Required work ::
Skip all pictures, then print the remaining material exactly.

Given material ::
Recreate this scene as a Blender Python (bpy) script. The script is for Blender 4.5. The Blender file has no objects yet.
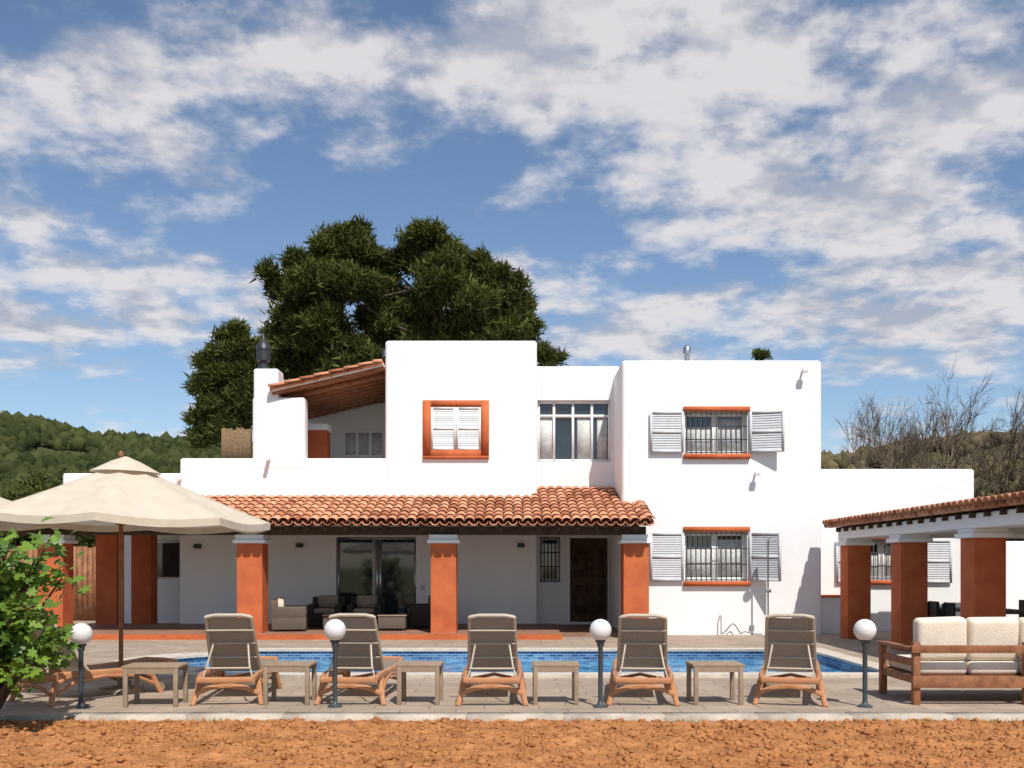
import bpy, bmesh, math, random
import numpy as np
from mathutils import Vector, Matrix, noise
rng=np.random.default_rng(7); random.seed(7)
F=1000.; CX=512.; HY=566.; H=1.6
def X(px,y): return (px-CX)*y/F
def Z(py,y): return H-(py-HY)*y/F
sc=bpy.context.scene
col=sc.collection
# ------------------------------------------------ materials
def mat(name,c1,c2=None,rough=0.7,scale=4.0,bump=0.0,bscale=None,detail=4,spec=0.3,attr=None,transl=0.0,metal=0.0,stops=(0.35,0.65),bdist=.02):
    m=bpy.data.materials.new(name); m.use_nodes=True
    nt=m.node_tree; N=nt.nodes; L=nt.links
    p=N['Principled BSDF']; out=N['Material Output']
    p.inputs['Roughness'].default_value=rough
    p.inputs['Specular IOR Level'].default_value=spec
    p.inputs['Metallic'].default_value=metal
    tc=N.new('ShaderNodeTexCoord')
    if c2 is None: c2=tuple(v*0.85 for v in c1)
    r=N.new('ShaderNodeValToRGB')
    r.color_ramp.elements[0].color=(*c2,1); r.color_ramp.elements[1].color=(*c1,1)
    r.color_ramp.elements[0].position=stops[0]; r.color_ramp.elements[1].position=stops[1]
    if attr:
        a=N.new('ShaderNodeAttribute'); a.attribute_name=attr
        r.color_ramp.elements[0].position=0; r.color_ramp.elements[1].position=1
        L.new(a.outputs['Fac'],r.inputs['Fac'])
    else:
        n=N.new('ShaderNodeTexNoise'); n.inputs['Scale'].default_value=scale; n.inputs['Detail'].default_value=detail; n.inputs['Roughness'].default_value=0.6
        L.new(tc.outputs['Object'],n.inputs['Vector']); L.new(n.outputs['Fac'],r.inputs['Fac'])
    L.new(r.outputs['Color'],p.inputs['Base Color'])
    if bump>0:
        n2=N.new('ShaderNodeTexNoise'); n2.inputs['Scale'].default_value=bscale or scale*6; n2.inputs['Detail'].default_value=3
        L.new(tc.outputs['Object'],n2.inputs['Vector'])
        b=N.new('ShaderNodeBump'); b.inputs['Strength'].default_value=bump; b.inputs['Distance'].default_value=bdist
        L.new(n2.outputs['Fac'],b.inputs['Height']); L.new(b.outputs['Normal'],p.inputs['Normal'])
    if transl>0:
        t=N.new('ShaderNodeBsdfTranslucent'); L.new(r.outputs['Color'],t.inputs['Color'])
        mx=N.new('ShaderNodeMixShader'); mx.inputs[0].default_value=transl
        L.new(p.outputs[0],mx.inputs[1]); L.new(t.outputs[0],mx.inputs[2]); L.new(mx.outputs[0],out.inputs['Surface'])
    return m
def bricked(name,c1,c2,mortar,w,h,msize=0.01,rough=0.7,bump=0.3,offset=0.5,vary=0.25,swap=False,spec=.3):
    m=bpy.data.materials.new(name); m.use_nodes=True
    nt=m.node_tree; N=nt.nodes; L=nt.links; p=N['Principled BSDF']
    p.inputs['Roughness'].default_value=rough; p.inputs['Specular IOR Level'].default_value=spec
    tc=N.new('ShaderNodeTexCoord'); b=N.new('ShaderNodeTexBrick')
    b.offset=offset
    b.inputs['Scale'].default_value=1; b.inputs['Brick Width'].default_value=w; b.inputs['Row Height'].default_value=h
    b.inputs['Mortar Size'].default_value=msize; b.inputs['Color1'].default_value=(*c1,1); b.inputs['Color2'].default_value=(*c2,1); b.inputs['Mortar'].default_value=(*mortar,1)
    src=tc.outputs['Object']
    if swap:
        s=N.new('ShaderNodeSeparateXYZ'); c=N.new('ShaderNodeCombineXYZ'); L.new(src,s.inputs[0])
        ad=N.new('ShaderNodeMath'); ad.operation='ADD'; L.new(s.outputs[0],ad.inputs[0]); L.new(s.outputs[1],ad.inputs[1])
        L.new(ad.outputs[0],c.inputs[0]); L.new(s.outputs[2],c.inputs[1]); src=c.outputs[0]
    L.new(src,b.inputs['Vector'])
    n=N.new('ShaderNodeTexNoise'); n.inputs['Scale'].default_value=1.1; n.inputs['Detail'].default_value=6; n.inputs['Roughness'].default_value=.7
    L.new(tc.outputs['Object'],n.inputs['Vector'])
    r=N.new('ShaderNodeValToRGB'); r.color_ramp.elements[0].position=.3; r.color_ramp.elements[1].position=.7
    v=1-vary; r.color_ramp.elements[0].color=(v,v,v,1); r.color_ramp.elements[1].color=(1,1,1,1)
    L.new(n.outputs['Fac'],r.inputs['Fac'])
    mx=N.new('ShaderNodeMix'); mx.data_type='RGBA'; mx.blend_type='MULTIPLY'; mx.inputs[0].default_value=1
    L.new(b.outputs['Color'],mx.inputs[6]); L.new(r.outputs['Color'],mx.inputs[7]); L.new(mx.outputs[2],p.inputs['Base Color'])
    bp=N.new('ShaderNodeBump'); bp.inputs['Strength'].default_value=bump; bp.inputs['Distance'].default_value=.01; bp.invert=True
    L.new(b.outputs['Fac'],bp.inputs['Height']); L.new(bp.outputs['Normal'],p.inputs['Normal'])
    return m
M={}
M['white']=mat('white_render',(.84,.83,.825),(.79,.78,.775),.88,0.6,.3,5,spec=.1,stops=(.3,.7))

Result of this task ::
Recreate this scene as a Blender Python (bpy) script. The script is for Blender 4.5. The Blender file has no objects yet.
import bpy, bmesh, math, random
import numpy as np
from mathutils import Vector, Matrix, noise
rng=np.random.default_rng(7); random.seed(7)
F=1000.; CX=512.; HY=566.; H=1.6
def X(px,y): return (px-CX)*y/F
def Z(py,y): return H-(py-HY)*y/F
sc=bpy.context.scene
col=sc.collection
# ------------------------------------------------ materials
def mat(name,c1,c2=None,rough=0.7,scale=4.0,bump=0.0,bscale=None,detail=4,spec=0.3,attr=None,transl=0.0,metal=0.0,stops=(0.35,0.65),bdist=.02):
    m=bpy.data.materials.new(name); m.use_nodes=True
    nt=m.node_tree; N=nt.nodes; L=nt.links
    p=N['Principled BSDF']; out=N['Material Output']
    p.inputs['Roughness'].default_value=rough
    p.inputs['Specular IOR Level'].default_value=spec
    p.inputs['Metallic'].default_value=metal
    tc=N.new('ShaderNodeTexCoord')
    if c2 is None: c2=tuple(v*0.85 for v in c1)
    r=N.new('ShaderNodeValToRGB')
    r.color_ramp.elements[0].color=(*c2,1); r.color_ramp.elements[1].color=(*c1,1)
    r.color_ramp.elements[0].position=stops[0]; r.color_ramp.elements[1].position=stops[1]
    if attr:
        a=N.new('ShaderNodeAttribute'); a.attribute_name=attr
        r.color_ramp.elements[0].position=0; r.color_ramp.elements[1].position=1
        L.new(a.outputs['Fac'],r.inputs['Fac'])
    else:
        n=N.new('ShaderNodeTexNoise'); n.inputs['Scale'].default_value=scale; n.inputs['Detail'].default_value=detail; n.inputs['Roughness'].default_value=0.6
        L.new(tc.outputs['Object'],n.inputs['Vector']); L.new(n.outputs['Fac'],r.inputs['Fac'])
    L.new(r.outputs['Color'],p.inputs['Base Color'])
    if bump>0:
        n2=N.new('ShaderNodeTexNoise'); n2.inputs['Scale'].default_value=bscale or scale*6; n2.inputs['Detail'].default_value=3
        L.new(tc.outputs['Object'],n2.inputs['Vector'])
        b=N.new('ShaderNodeBump'); b.inputs['Strength'].default_value=bump; b.inputs['Distance'].default_value=bdist
        L.new(n2.outputs['Fac'],b.inputs['Height']); L.new(b.outputs['Normal'],p.inputs['Normal'])
    if transl>0:
        t=N.new('ShaderNodeBsdfTranslucent'); L.new(r.outputs['Color'],t.inputs['Color'])
        mx=N.new('ShaderNodeMixShader'); mx.inputs[0].default_value=transl
        L.new(p.outputs[0],mx.inputs[1]); L.new(t.outputs[0],mx.inputs[2]); L.new(mx.outputs[0],out.inputs['Surface'])
    return m
def bricked(name,c1,c2,mortar,w,h,msize=0.01,rough=0.7,bump=0.3,offset=0.5,vary=0.25,swap=False,spec=.3):
    m=bpy.data.materials.new(name); m.use_nodes=True
    nt=m.node_tree; N=nt.nodes; L=nt.links; p=N['Principled BSDF']
    p.inputs['Roughness'].default_value=rough; p.inputs['Specular IOR Level'].default_value=spec
    tc=N.new('ShaderNodeTexCoord'); b=N.new('ShaderNodeTexBrick')
    b.offset=offset
    b.inputs['Scale'].default_value=1; b.inputs['Brick Width'].default_value=w; b.inputs['Row Height'].default_value=h
    b.inputs['Mortar Size'].default_value=msize; b.inputs['Color1'].default_value=(*c1,1); b.inputs['Color2'].default_value=(*c2,1); b.inputs['Mortar'].default_value=(*mortar,1)
    src=tc.outputs['Object']
    if swap:
        s=N.new('ShaderNodeSeparateXYZ'); c=N.new('ShaderNodeCombineXYZ'); L.new(src,s.inputs[0])
        ad=N.new('ShaderNodeMath'); ad.operation='ADD'; L.new(s.outputs[0],ad.inputs[0]); L.new(s.outputs[1],ad.inputs[1])
        L.new(ad.outputs[0],c.inputs[0]); L.new(s.outputs[2],c.inputs[1]); src=c.outputs[0]
    L.new(src,b.inputs['Vector'])
    n=N.new('ShaderNodeTexNoise'); n.inputs['Scale'].default_value=1.1; n.inputs['Detail'].default_value=6; n.inputs['Roughness'].default_value=.7
    L.new(tc.outputs['Object'],n.inputs['Vector'])
    r=N.new('ShaderNodeValToRGB'); r.color_ramp.elements[0].position=.3; r.color_ramp.elements[1].position=.7
    v=1-vary; r.color_ramp.elements[0].color=(v,v,v,1); r.color_ramp.elements[1].color=(1,1,1,1)
    L.new(n.outputs['Fac'],r.inputs['Fac'])
    mx=N.new('ShaderNodeMix'); mx.data_type='RGBA'; mx.blend_type='MULTIPLY'; mx.inputs[0].default_value=1
    L.new(b.outputs['Color'],mx.inputs[6]); L.new(r.outputs['Color'],mx.inputs[7]); L.new(mx.outputs[2],p.inputs['Base Color'])
    bp=N.new('ShaderNodeBump'); bp.inputs['Strength'].default_value=bump; bp.inputs['Distance'].default_value=.01; bp.invert=True
    L.new(b.outputs['Fac'],bp.inputs['Height']); L.new(bp.outputs['Normal'],p.inputs['Normal'])
    return m
M={}
M['white']=mat('white_render',(.84,.83,.825),(.79,.78,.775),.88,0.6,.3,5,spec=.1,stops=(.3,.7))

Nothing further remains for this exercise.